While J. Alfred Prufrock measured out his life with coffee spoons, I prefer to chart mine with the daily passing of one hundred pounds. Hence, and though there must be many ways to evaluate one’s existence, I feel my days are best quantified as follows:
Monday: Scented candle, £16; bottle of moisturiser, £30; horse physiotherapy, £50.
Tuesday: Train ticket, £3.80; food shopping, £40; petrol, £55.
Wednesday: Congestion charge, £8; lunch with a friend, £35; dinner with a friend, £60.

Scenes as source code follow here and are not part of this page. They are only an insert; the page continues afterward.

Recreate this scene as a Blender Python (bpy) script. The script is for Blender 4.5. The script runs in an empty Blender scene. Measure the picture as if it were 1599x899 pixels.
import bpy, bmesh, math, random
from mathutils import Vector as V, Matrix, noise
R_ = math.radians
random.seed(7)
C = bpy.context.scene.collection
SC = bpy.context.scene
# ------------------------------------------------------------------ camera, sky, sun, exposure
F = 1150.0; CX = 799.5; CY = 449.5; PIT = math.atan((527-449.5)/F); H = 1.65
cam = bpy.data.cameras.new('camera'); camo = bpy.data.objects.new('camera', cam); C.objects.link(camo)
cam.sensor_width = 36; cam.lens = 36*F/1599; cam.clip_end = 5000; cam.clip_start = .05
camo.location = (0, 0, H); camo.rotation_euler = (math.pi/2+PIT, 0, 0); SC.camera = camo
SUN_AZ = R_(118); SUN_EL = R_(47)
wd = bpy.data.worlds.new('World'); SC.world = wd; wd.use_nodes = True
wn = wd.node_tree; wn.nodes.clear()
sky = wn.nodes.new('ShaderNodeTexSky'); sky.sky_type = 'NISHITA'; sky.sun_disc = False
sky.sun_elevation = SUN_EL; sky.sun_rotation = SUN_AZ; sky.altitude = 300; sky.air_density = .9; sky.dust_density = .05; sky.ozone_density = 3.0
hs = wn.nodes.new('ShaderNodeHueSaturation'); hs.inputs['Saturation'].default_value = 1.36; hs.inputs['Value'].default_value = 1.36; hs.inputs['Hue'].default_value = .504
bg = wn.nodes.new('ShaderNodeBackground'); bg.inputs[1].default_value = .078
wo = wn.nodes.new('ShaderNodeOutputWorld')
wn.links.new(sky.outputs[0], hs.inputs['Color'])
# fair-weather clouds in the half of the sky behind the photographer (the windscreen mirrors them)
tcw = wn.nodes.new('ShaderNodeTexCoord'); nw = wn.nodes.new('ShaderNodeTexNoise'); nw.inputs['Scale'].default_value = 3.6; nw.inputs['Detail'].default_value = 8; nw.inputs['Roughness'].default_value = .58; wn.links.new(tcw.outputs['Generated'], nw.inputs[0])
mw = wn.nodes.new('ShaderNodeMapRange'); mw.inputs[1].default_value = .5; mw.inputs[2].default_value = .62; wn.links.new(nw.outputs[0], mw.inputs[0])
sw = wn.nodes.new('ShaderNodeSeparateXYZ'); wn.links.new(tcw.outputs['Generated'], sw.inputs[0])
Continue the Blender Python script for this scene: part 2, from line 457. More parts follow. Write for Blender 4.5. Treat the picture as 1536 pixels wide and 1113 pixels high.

Thursday: Car MOT and service, £119.
Friday: Horse x-rays, £110.
And so on. I grow old …I grow old …I shall go into overdraft and then fold.
But I know what you are thinking. There are items here which look a bit extraneous, items of equine expenditure which cannot be put down to the everyday cost of normal living. Let me assure you, if you are a single girl who raises animals instead of children this is all perfectly humdrum. While my married friends complain of little Johnny needing braces, or Olivia having grommets fitted, I find myself coping with a faint but worrying lameness in Tara’s back legs.
And, unlike my friends with children, I cannot get my darling’s needs sorted out free on the NHS. Nor can I gossip endlessly about them on Mumsnet. Forgive me, therefore, if I unburden my anxieties here.
The horse physio turned up at 8 a.m. on Monday, my day off — all busy working mums need one — and rang me while I was still in bed: ‘I’ve looked at her on the straight and in circles and she’s a bit lame in the right foreleg. She’s also stiff in her back and hind legs. Do you want me to release her pelvis?’ There is no answer to this gobbledygook.